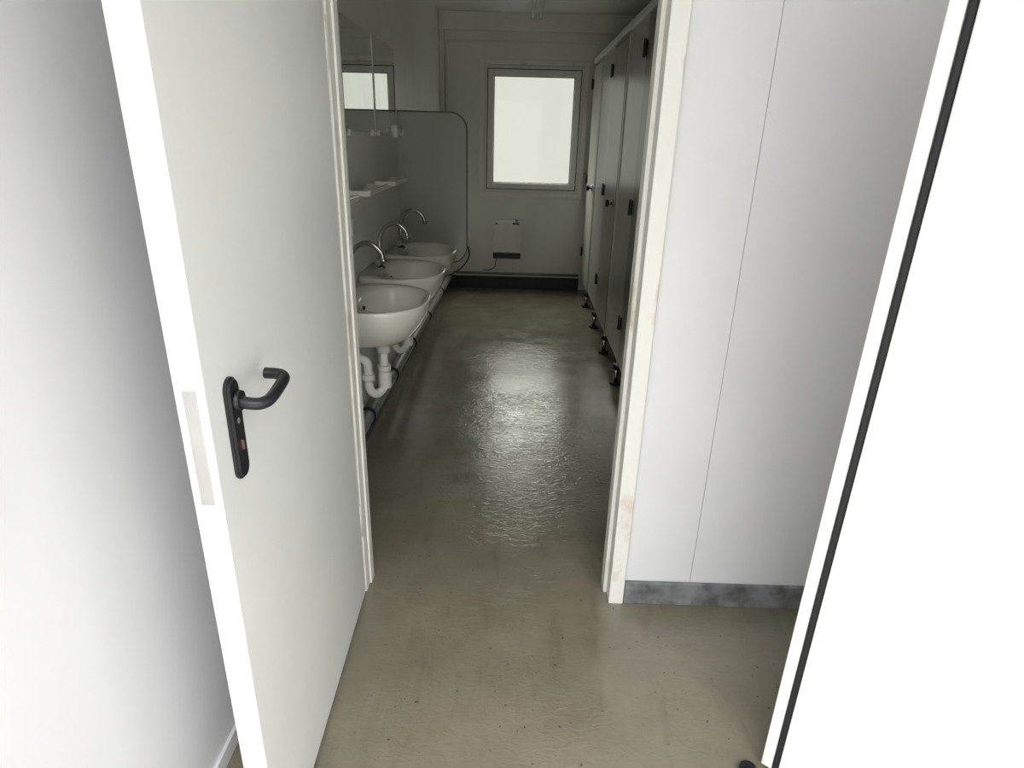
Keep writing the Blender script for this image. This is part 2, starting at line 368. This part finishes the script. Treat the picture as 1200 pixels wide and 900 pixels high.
# ------------------------------------------------------------------ ceiling light
f=empty('fluorescent_lamp',(.115,0,CZ))
box('housing',(-.03,4.5,-.06),(.03,6.15,0),M_plastic,f,.006)
for sx in (-.032,.032):
    cyl('tube',(sx,4.55,-.085),(sx,6.10,-.085),.015,M_tube,f)
    for y in (4.54,6.11): box('socket',(sx-.016,y-.014,-.108),(sx+.016,y+.014,-.01),M_alu,f,.003)

# ------------------------------------------------------------------ light: overcast sky (horizon darker than zenith) + portals
W=bpy.data.worlds.new('overcast_sky'); S.world=W; W.use_nodes=True; nt=W.node_tree
bg=nt.nodes['Background']; tc=nt.nodes.new('ShaderNodeTexCoord'); sp=nt.nodes.new('ShaderNodeSeparateXYZ')
def mrange(a,b,c,dd):
    mr=nt.nodes.new('ShaderNodeMapRange'); mr.inputs['From Min'].default_value=a; mr.inputs['From Max'].default_value=b
    mr.inputs['To Min'].default_value=c; mr.inputs['To Max'].default_value=dd; return mr
nt.links.new(tc.outputs['Generated'],sp.inputs[0])
my=mrange(-.5,.2,.60,1.0); mz=mrange(.12,.75,.95,15.0)
nt.links.new(sp.outputs['Y'],my.inputs['Value']); nt.links.new(sp.outputs['Z'],mz.inputs['Value'])
mu=nt.nodes.new('ShaderNodeMath'); mu.operation='MULTIPLY'
nt.links.new(my.outputs['Result'],mu.inputs[0]); nt.links.new(mz.outputs['Result'],mu.inputs[1])
nt.links.new(mu.outputs[0],bg.inputs['Strength']); bg.inputs['Color'].default_value=(.965,.97,.965,1)
def portal(name,loc,rx,sx,sy):
    l=bpy.data.lights.new(name,'AREA'); l.shape='RECTANGLE'; l.size=sx; l.size_y=sy; l.cycles.is_portal=True
    o=bpy.data.objects.new(name,l); COL.objects.link(o); o.location=loc; o.rotation_euler=(rx,0,0)
portal('daylight_portal_window',(.125,BY+.10,1.535),math.radians(-90),.95,1.15)
portal('daylight_portal_entry',(.35,RY-.02,1.2),math.radians(90),2.2,2.7)

# ------------------------------------------------------------------ camera
cx=Vector((.9995,.0183,.0249)).normalized(); cz=Vector((.0077,-.9279,.3691)); cz=(cz-cx*cz.dot(cx)).normalized(); cy=cz.cross(cx)
cd=bpy.data.cameras.new('camera'); cam=bpy.data.objects.new('camera',cd); COL.objects.link(cam)
Mx=Matrix((( cx.x,cy.x,cz.x,0),(cx.y,cy.y,cz.y,0),(cx.z,cy.z,cz.z,1.5),(0,0,0,1)))
cam.matrix_world=Mx
cd.sensor_width=36; cd.lens=735/1200*36; cd.shift_x=.0046; cd.clip_start=.02
S.camera=cam
S.view_settings.view_transform='Standard'; S.view_settings.look='None'; S.view_settings.exposure=0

____________

EXERCISE DETAILS | Write out the full set of lines verbatim, without the pictures.

RESPONSE |
Keep writing the Blender script for this image. This is part 2, starting at line 368. This part finishes the script. Treat the picture as 1200 pixels wide and 900 pixels high.
# ------------------------------------------------------------------ ceiling light
f=empty('fluorescent_lamp',(.115,0,CZ))
box('housing',(-.03,4.5,-.06),(.03,6.15,0),M_plastic,f,.006)
for sx in (-.032,.032):
    cyl('tube',(sx,4.55,-.085),(sx,6.10,-.085),.015,M_tube,f)
    for y in (4.54,6.11): box('socket',(sx-.016,y-.014,-.108),(sx+.016,y+.014,-.01),M_alu,f,.003)

# ------------------------------------------------------------------ light: overcast sky (horizon darker than zenith) + portals
W=bpy.data.worlds.new('overcast_sky'); S.world=W; W.use_nodes=True; nt=W.node_tree
bg=nt.nodes['Background']; tc=nt.nodes.new('ShaderNodeTexCoord'); sp=nt.nodes.new('ShaderNodeSeparateXYZ')
def mrange(a,b,c,dd):
    mr=nt.nodes.new('ShaderNodeMapRange'); mr.inputs['From Min'].default_value=a; mr.inputs['From Max'].default_value=b
    mr.inputs['To Min'].default_value=c; mr.inputs['To Max'].default_value=dd; return mr
nt.links.new(tc.outputs['Generated'],sp.inputs[0])
my=mrange(-.5,.2,.60,1.0); mz=mrange(.12,.75,.95,15.0)
nt.links.new(sp.outputs['Y'],my.inputs['Value']); nt.links.new(sp.outputs['Z'],mz.inputs['Value'])
mu=nt.nodes.new('ShaderNodeMath'); mu.operation='MULTIPLY'
nt.links.new(my.outputs['Result'],mu.inputs[0]); nt.links.new(mz.outputs['Result'],mu.inputs[1])
nt.links.new(mu.outputs[0],bg.inputs['Strength']); bg.inputs['Color'].default_value=(.965,.97,.965,1)
def portal(name,loc,rx,sx,sy):
    l=bpy.data.lights.new(name,'AREA'); l.shape='RECTANGLE'; l.size=sx; l.size_y=sy; l.cycles.is_portal=True
    o=bpy.data.objects.new(name,l); COL.objects.link(o); o.location=loc; o.rotation_euler=(rx,0,0)
portal('daylight_portal_window',(.125,BY+.10,1.535),math.radians(-90),.95,1.15)
portal('daylight_portal_entry',(.35,RY-.02,1.2),math.radians(90),2.2,2.7)

# ------------------------------------------------------------------ camera
cx=Vector((.9995,.0183,.0249)).normalized(); cz=Vector((.0077,-.9279,.3691)); cz=(cz-cx*cz.dot(cx)).normalized(); cy=cz.cross(cx)
cd=bpy.data.cameras.new('camera'); cam=bpy.data.objects.new('camera',cd); COL.objects.link(cam)
Mx=Matrix((( cx.x,cy.x,cz.x,0),(cx.y,cy.y,cz.y,0),(cx.z,cy.z,cz.z,1.5),(0,0,0,1)))
cam.matrix_world=Mx
cd.sensor_width=36; cd.lens=735/1200*36; cd.shift_x=.0046; cd.clip_start=.02
S.camera=cam
S.view_settings.view_transform='Standard'; S.view_settings.look='None'; S.view_settings.exposure=0